When it comes to transactions with any company, customers want them to be handled without any hiccups or surprises. In other words, no friction. For both business and consumer buyers, the avoidance of friction is a key driver of vendor choice. In the language of customer experience, a frictionless experience is easy, enjoyable and very effective.

Amazon, for example, has succeeded in part because it does a miraculous job at finding and rooting out friction. From Amazon Prime to free shipping and 1-click ordering, many of its innovations are geared to the elimination of things that create friction. Sometimes, it's not even something we customers realize is friction until it’s removed. The resultfor both Amazon and its customers—is a faster, easier and more efficient way of finding, buying and delivering goods.

Yet as common as friction is, it can be hard for a company to see the friction it’s creating. Broadly speaking, the best way to find it is to look through the eyes of your customers. We call this an “outside in” view of what it’s like to business with your company. Essentially walking a mile (or two) through the customer journey, and identifying all those points where an interaction isn’t as easy or enjoyable as it should be.

DIY friction removal: Following (and listening to) your customers

This method of improving the experience is something that any company at any stage of development can do. It’s also something that drives outsize returns. And it’s actually pretty easy. Put another way, the DIY approach to customer experience improvement is to take a hard look at all the little sources of friction that make it even a little bit more difficult for your customers.

Start at the beginning: how easy is it for customers to find you? Making this process just a little more efficient will result on more people discovering your company. Once they do, how quickly can they determine how what you offer is uniquely suited to their needs? Again, incremental improvements in this process directly drive more new customers, more quickly, through your company’s acquisition and sales funnel.

For example, working with an owner/operator of retail shopping malls, we found that allowing electronic acceptance of digital discount and special offer coupons drove greater purchase volume and amount from both loyal and new customers.

You can also find friction simply by asking your employees for hot spots and ideas on how to fix them.
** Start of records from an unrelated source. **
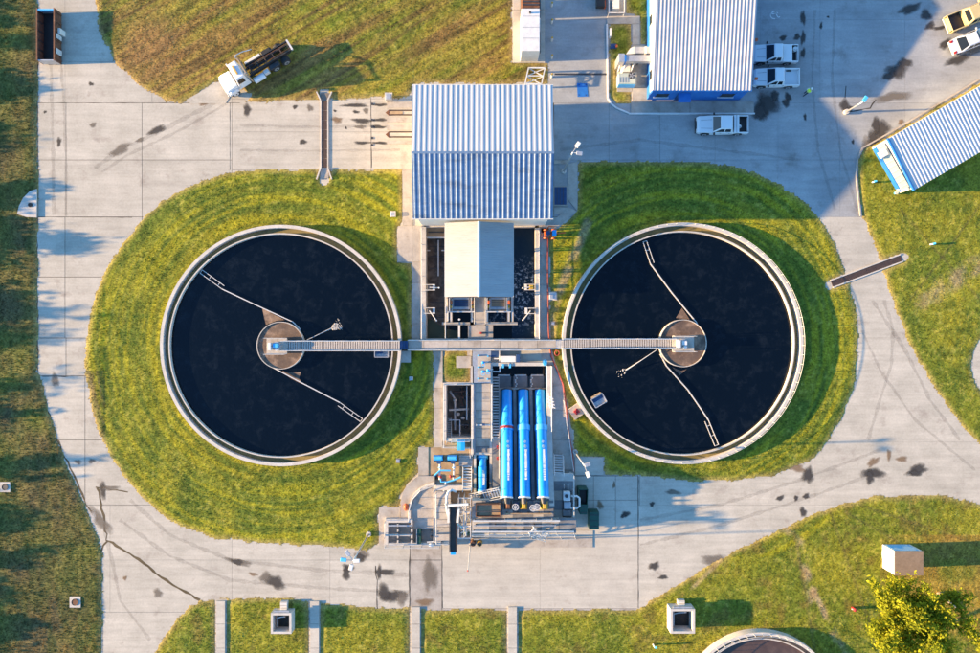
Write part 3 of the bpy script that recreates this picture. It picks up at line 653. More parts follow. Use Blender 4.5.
# ------------------------------------------------------------------ main process building
EZ=6.5; a=W(413,85.2,EZ); b=W(552.7,218.6,EZ); RX0,RX1,RYn,RYs=a.x,b.x,a.y,b.y; RYm=RYn*.47+RYs*.53; RZ=7.75
t=thing('process_building','large process building with ribbed white and blue gable roof above the basins','building',((RX0+RX1)/2,RYm,0))
w_=.28
wallm=MB(); n=5
prof=[(RYs+w_,-.05),(RYs+w_,EZ-.06),(RYm,RZ-.10),(RYn-w_,EZ-.06),(RYn-w_,-.05)]
vs=[(RX0+w_,y,z) for y,z in prof]+[(RX1-w_,y,z) for y,z in prof]
wallm.add(vs,[(0,1,2,3,4),(9,8,7,6,5),(0,5,6,1),(1,6,7,2),(2,7,8,3),(3,8,9,4)])
wl_=wallm.build('wall','cream_wall',t)
MB_=MB(); corr(MB_,(RX0,RYn,EZ),(RX1-RX0,0,0),(0,RYm-RYn,RZ-EZ),27,.035,.42); MB_.build('roof_slope','roof_white',t)['label']='pale white ribbed slope of the roof'
MB_=MB(); corr(MB_,(RX0,RYs,EZ),(RX1-RX0,0,0),(0,RYm-RYs,RZ-EZ),27,.045,.36); s2=MB_.build('roof_slope','roof_blue',t); s2['label']='blue ribbed slope with dark stains'
MB().add([(RX0-.02,RYm-.12,RZ+.03),(RX1+.02,RYm-.12,RZ+.03),(RX1+.02,RYm,RZ+.1),(RX0-.02,RYm,RZ+.1),(RX0-.02,RYm+.12,RZ+.03),(RX1+.02,RYm+.12,RZ+.03)],[(0,1,2,3),(3,2,5,4)]).build('ridge_cap','roof_blue',t)
for y in (RYn,RYs): MB().box(RX0-.05,y-.07,RX1+.05,y+.07,EZ-.2,EZ-.02).build('gutter','white_paint',t)
for i in range(4):
    x=RX0+1.6+i*3.4
    wd=MB().box(x,RYs+w_-.03,x+1.4,RYs+w_+.02,4.4,5.4).build('window','white_paint',wl_); MB().box(x+.1,RYs+w_-.05,x+1.3,RYs+w_-.032,4.5,5.3).build('pane','glass_dark',wd)
d_=MB().box(RX0+w_-.04,RYm-2.2,RX0+w_-.001,RYm+1.8,0,4.2).build('roller_door','galv',wl_)
d_=MB().box(RX1-w_+.001,RYs+1,RX1-w_+.05,RYs+2,0,2.1).build('door','blue_trim',wl_)
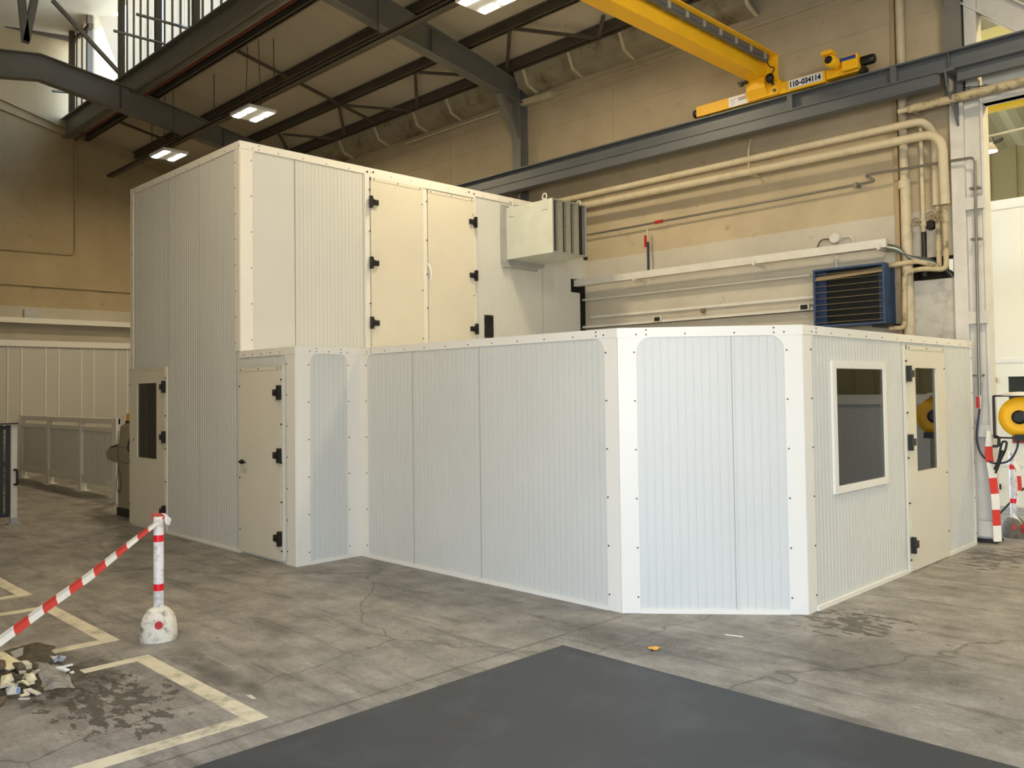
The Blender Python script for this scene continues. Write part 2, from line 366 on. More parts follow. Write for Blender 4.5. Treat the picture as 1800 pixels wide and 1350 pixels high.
struct(MB().box(-19, 14, -16, 16, -.2, 0), 'floor', M_floor)
HOLE = (.40, .87, 3.08, 3.35)
mb = MB(); F, L = face((XB, YW), (1.0, YW)); slab(mb, F, L, 0, 7.55, [(HOLE[0]-XB, HOLE[1]-XB, HOLE[2], HOLE[3])], -.25, 0)
for zz, hh in ((at(1150, 169, 'y', YW).z, .02), (6.75, .012), (5.05, .012)):   # raised mortar seams of the big blocks
    mb.fbox(F, 0, L, zz, zz+hh, 0, .008)
for xx, za, zb in ((-4.2, 5.7, 6.75), (-1.6, 5.7, 6.75), (-8.2, 5.7, 6.75), (-3.1, 6.76, 7.3), (-10.4, 5.7, 6.75)):
    mb.fbox(F, xx-XB, xx-XB+.012, za, zb, 0, .006)
struct(mb, 'wall_right', M_wall)
mb = MB(); mb.box(HOLE[0]-.02, .72, YW+.26, YW+.29, HOLE[2]-.02, HOLE[3]+.02).box(.78, HOLE[1]+.02, YW+.26, YW+.29, HOLE[2]-.02, HOLE[3]+.02).box(.72, .78, YW+.26, YW+.29, HOLE[2]-.02, 3.14)
mb.box(HOLE[0]-.02, HOLE[0]-.0, YW+.0, YW+.26, HOLE[2], HOLE[3]).box(HOLE[0], HOLE[1], YW+.002, YW+.26, HOLE[3]-.01, HOLE[3]-.001).box(HOLE[1]-.01, HOLE[1]-.001, YW+.002, YW+.26, HOLE[2], HOLE[3]-.01)
struct(mb, 'trim_1', mat('dark_recess_board', '2e241b', .8))  # added dark lining: shade of the opening put into its colour
mb = MB(); mb.box(XB-.25, XB, YL, 6.0, 0, 11)
for a, b in (((0, 173), (130, 231)), ((0, 190), (130, 243))):      # sloping cornice of the gable
    p, q = at(*a, 'x', XB+.02), at(*b, 'x', XB+.02); d = (q-p).normalized(); mb.beam(p-d*2, p+d*7.5, .06, .05)
struct(mb, 'wall_back', M_gable)
mb = MB(); F, L = face((XF, YL), (XB, YL)); slab(mb, F, L, 0, 7.4, [(XF-GX1, XF-GX0, 0, GZ1)], -.25, 0); struct(mb, 'wall_left', M_gable)
struct(MB().box(XF, XF+.25, YL, 16, 0, 9), 'wall_front', M_gable)
mb = MB()
mb.prism([(XB, 5.6, deckz(5.6)), (XB, 1.39, deckz(1.39)), (XB, 1.39, deckz(1.39)+.15), (XB, 5.6, deckz(5.6)+.15)], (XF-XB, 0, 0))
mb.prism([(XB, -2.3, deckz(1.3)), (XB, YL-.2, deckz(1.3)-.2*(4.5)), (XB, YL-.2, deckz(1.3)-.2*(4.5)+.15), (XB, -2.3, deckz(1.3)+.15)], (XF-XB, 0, 0))
mb.prism([(XB, -2.5, 10.0), (XB, 1.7, 10.5), (XB, 1.7, 10.62), (XB, -2.5, 10.12)], (XF-XB, 0, 0))
mb.box(XB, XF, -2.42, -2.3, deckz(1.3), 10.05)
for xx in (-15.9, -12.7, -11.4, -8.9, -7.6, -4.9, -3.2, -1.6):     # joints of the lining boards
    mb.prism([(xx, 5.3, deckz(5.3)-.004), (xx, 1.4, deckz(1.4)-.004), (xx, 1.4, deckz(1.4)+.01), (xx, 5.3, deckz(5.3)+.01)], (.012, 0, 0))
struct(mb, 'ceiling', M_deck)

# lantern glazing: sheets between the posts
posts = [-17.05, -15.88, -13.98, -12.1, -10.45, -8.75, -7.05, -5.35, -3.65, -1.95, -.25, 1.45, 3.15, 5.0]
def sheet(x0, x1, z0, z1):
    mb = MB(); n = max(3, int((x1-x0)/.14)); pr = []
    for k in range(n+1):
        x = x0+(x1-x0)*k/n; pr.append((x, 1.34+(.045 if k % 2 else 0)))
    vs = [(x, y, z0) for x, y in pr]+[(x, y, z1) for x, y in pr]
    mb.add(vs, [(k, k+1, n+2+k, n+1+k) for k in range(n)]);     x = x0+.1
    while x < x1-.05:
        mb.box(x, x+.05, 1.30, 1.325, z0, z1, 1); x += .36
    return mb
k = 0
for a, b in zip(posts, posts[1:]):
    k += 1
    if k == 2:                                                    # the open bay, only a leaning half sheet in it
        mb = MB(); P = [at(172, 28, 'y', 1.36), at(213, 28, 'y', 1.36), at(213, 128, 'y', 1.36), at(206, 116, 'y', 1.36)]; mb.add(P, [(0, 1, 2, 3)])
    else: mb = sheet(a+.04, b-.04, 8.46, 10.46)
    struct(mb, 'window_%d' % k, [M_glaz, M_glazrib])
for i, x in enumerate(posts[:9]):
    o = MB().box(x-.045, x+.045, 1.2, 1.32, 8.47, 10.45).build('glazing_post', M_steeldark)
    tag(o, '%s dark steel post of the roof lantern glazing, counted from the gable wall' % ['first', 'second', 'third', 'fourth', 'fifth', 'sixth', 'seventh', 'eighth', 'ninth'][i], 'post', 'posts of the lantern glazing')
o = MB().ibeam((XB, 1.28, 8.235), (6, 1.28, 8.235), .47, .2, .03, .015).build('lantern_girder', M_steel); tag(o, 'deep dark steel girder carrying the glazing of the roof lantern', 'girder')
o = MB().tube([(XB, 1.48, 8.0), (6, 1.48, 8.0)], .022).build('sprinkler_pipe', mat('dark_red_pipe', '7c3324', .5)); tag(o, 'thin dark red pipe along the lower edge of the lantern girder', 'pipe')
for i, (a, b, l) in enumerate((((92, 160), (163, 166), 'lowest and leftmost'), ((200, 54), (288, 77), 'middle'), ((240, 25), (331, 50), 'rightmost and highest'))):
    q = at(*b, 'y', 1.28); p = at(*a, 'x', q.x); o = MB().tube([p, q], .028, 8).build('vent_arm', M_zincpipe)
    tag(o, 'grey vent rod sticking out of the lantern glazing, %s of the three' % l, 'rod', 'vent rods of the lantern')
q = at(218, 137, 'x', -13.98); p = at(92, 0, 'x', -13.98); o = MB().beam(p, q, .07, .07).build('lantern_brace', M_steel); tag(o, 'diagonal steel brace crossing the open bay of the roof lantern', 'brace')
p, q = at(0, 18, 'x', XB+.15), at(158, 44, 'x', XB+.15); d = (q-p).normalized(); o = MB().beam(p-d*1.5, q, .16, .24).build('lantern_beam', M_steeldark); tag(o, 'dark beam across the gable at the top of the lantern', 'beam')
p, q = at(0, 41, 'x', XB+.08), at(132, 71, 'x', XB+.08); d = (q-p).normalized(); o = MB().beam(p-d*1.5, q, .08, .1).build('lantern_rail', M_steeldark); tag(o, 'thin dark rail across the gable below the lantern beam', 'rail')
o = MB().beam(at(132, 71, 'x', XB+.08), at(160, 45, 'y', 1.2), .1, .1).build('lantern_strut', M_steeldark); tag(o, 'short dark strut from the gable rail up to the lantern beam', 'strut')

# portal frames: tapered rafter (two halves meeting at the apex), columns on the right wall
def rafter(x, label):
    mb = MB(); ap = -.5
    def side(y0, y1, w, zf0, zf1, t):
        return mb.prism([(x-w/2, y0, zf0), (x-w/2, y1, zf1), (x-w/2, y1, zf1+t), (x-w/2, y0, zf0+t)], (w, 0, 0))
    for s in (1, -1):
        Y = lambda y: ap+s*(y-ap)
        ys = [5.3, 3.2, 1.0, ap]; bot = [6.90, 7.23, 7.58, 7.83]; top = [7.25, 7.67, 8.11, 8.33]
        for i in range(3):
            mb.prism([(x-.008, Y(ys[i]), bot[i]), (x-.008, Y(ys[i+1]), bot[i+1]), (x-.008, Y(ys[i+1]), top[i+1]), (x-.008, Y(ys[i]), top[i])], (.016, 0, 0))
            side(Y(ys[i]), Y(ys[i+1]), .2, bot[i], bot[i+1], .02); side(Y(ys[i]), Y(ys[i+1]), .2, top[i]-.02, top[i+1]-.02, .02)
        for yy, b, t in ((3.2, 7.23, 7.67), (1.0, 7.58, 8.11)): mb.box(x-.09, x+.09, Y(yy)-.008, Y(yy)+.008, b, t)
    o = mb.build('roof_rafter', M_steel); return tag(o, label, 'rafter', 'rafters of the portal frames')
RX = (-13.35, -6.2, .98)
rafter(RX[0], 'tapered grey steel rafter with its apex at the upper left, far portal frame')
rafter(RX[1], 'grey steel rafter running down to the wall column above the tall cabin')
rafter(RX[2], 'grey steel rafter of the near portal frame above the white column')
for x, l in ((RX[0], 'far grey steel column on the right wall behind the tall cabin'), (RX[1], 'grey steel wall column with knee plate below the middle rafter'), (RX[2], 'upper grey steel column beside the white column top')):
    root = thing('steel_column', (x, 5.27, 0), l, 'column', 'grey columns on the right wall')
    mb = MB(); z0 = 0 if x < 0 else 5.16
    mb.box(x-.1, x+.1, 5.17, 5.185, z0, 7.2).box(x-.1, x+.1, 5.355, 5.37, z0, 7.2).box(x-.008, x+.008, 5.185, 5.355, z0, 7.2); mb.build('column_shaft', M_steel, root)
    mb = MB().prism([(x-.07, 4.72, 6.97), (x-.07, 5.17, 6.25), (x-.07, 5.17, 6.35), (x-.07, 4.86, 6.97)], (.14, 0, 0)); mb.build('knee_plate', M_steel, root)
    if x == RX[0]: MB().box(x-.14, x+.14, 5.1, 5.37, 0, .02).build('base_plate', M_steel, root)
for x in (RX[0],):
    for i, (a, l) in enumerate((((38, 0), 'left'), ((60, 0), 'right'))):
        p = at(45, 74, 'x', x); q = at(*a, 'x', x); q = p+(q-p)*1.35
        o = MB().beam(p, q, .12, .12).build('lantern_post', M_steel); tag(o, '%s arm of the V shaped steel struts on the rafter apex' % l, 'strut', 'V struts on the rafter apex')
ordn = ['first', 'second', 'third', 'fourth', 'fifth', 'sixth', 'seventh', 'eighth', 'ninth', 'tenth', 'eleventh', 'twelfth', 'thirteenth', 'fourteenth', 'fifteenth', 'sixteenth']
for i, y in enumerate((1.74, 2.9, 4.03, 4.93)):
    z = deckz(y)-.09; o = MB().ibeam((XB, y, z), (6, y, z), .17, .11, .02, .03).build('roof_purlin', M_steeldark)
    tag(o, 'long dark purlin under the ceiling, %s from the lantern girder' % ordn[i], 'purlin', 'purlins under the ceiling')
def dk(px, py, z0=7.30):
    r = fw + RT*((px-PPX)/FPX) + UP*((PPY-py)/FPX)
    t = (z0-.2*(CAM.y-5.37)-CAM.z)/(r.z+.2*r.y); return CAM+r*t
for n, (a, b) in enumerate((((383, 75), (657, 216)), ((212, 214), (288, 246)))):
    p, q = dk(*a), dk(*b); q.x = p.x = (p.x+q.x)/2; p.y = max(p.y, 1.7); q.y = min(q.y, 5.0)
    o = MB().beam(p, q, .05, .05).build('sag_rod', M_steeldark); tag(o, 'dark tie rod crossing the purlins, %s' % ('between the two left lamps and the middle rafter' if n == 0 else 'far left near the gable'), 'rod', 'tie rods across the purlins')
br = [((730, 128), (733, 191), 'upright beside the middle rafter'), ((735, 127), (815, 132), 'diagonal ending at the middle rafter'), ((605, 185), (727, 195), 'long diagonal left of the middle rafter'), ((596, 187), (606, 236), 'upright below the tie rod end'), ((498, 236), (606, 246), 'diagonal above the tall cabin top'), ((491, 236), (504, 262), 'upright just above the tall cabin top'), ((896, 52), (891, 126), 'upright right of the middle rafter'), ((900, 50), (1046, 67), 'long diagonal right of the middle rafter'), ((1061, 28), (1052, 64), 'short upright beside the yellow crane girder')]
for a, b, l in br:
    o = MB().beam(dk(*a), dk(*b), .06, .04).build('roof_brace', M_steeldark); tag(o, 'thin dark bracing angle under the ceiling, '+l, 'brace', 'bracing angles between the purlins')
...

And as we here at McorpCX well know from daily work with our clients, something as seemingly simple as asking customers for their feedback following an interaction—and actually using this data to drive insights and actions—can be a game changer in the customer experience.

A bank we worked with found that customers regularly voiced complaints to tellers—but the complaint stopped right there, with a sympathetic ear. By putting a system in place that allowed tellers to communicate customer comments to others in the company, they were able to “close the loop” on even casual complaints in ways that eliminated dissatisfiers, opening the door to greater loyalty.

Less friction = happier, more loyal customers

Companies that reduce friction—or add a little WD-40 to the experience—are able to reduce cost, increase loyalty and purchase volume, and much more. By finding and eliminating those sticking points, issues and irritants one at a time, you’ll find that your customers are happier, more loyal and more likely to stick with you.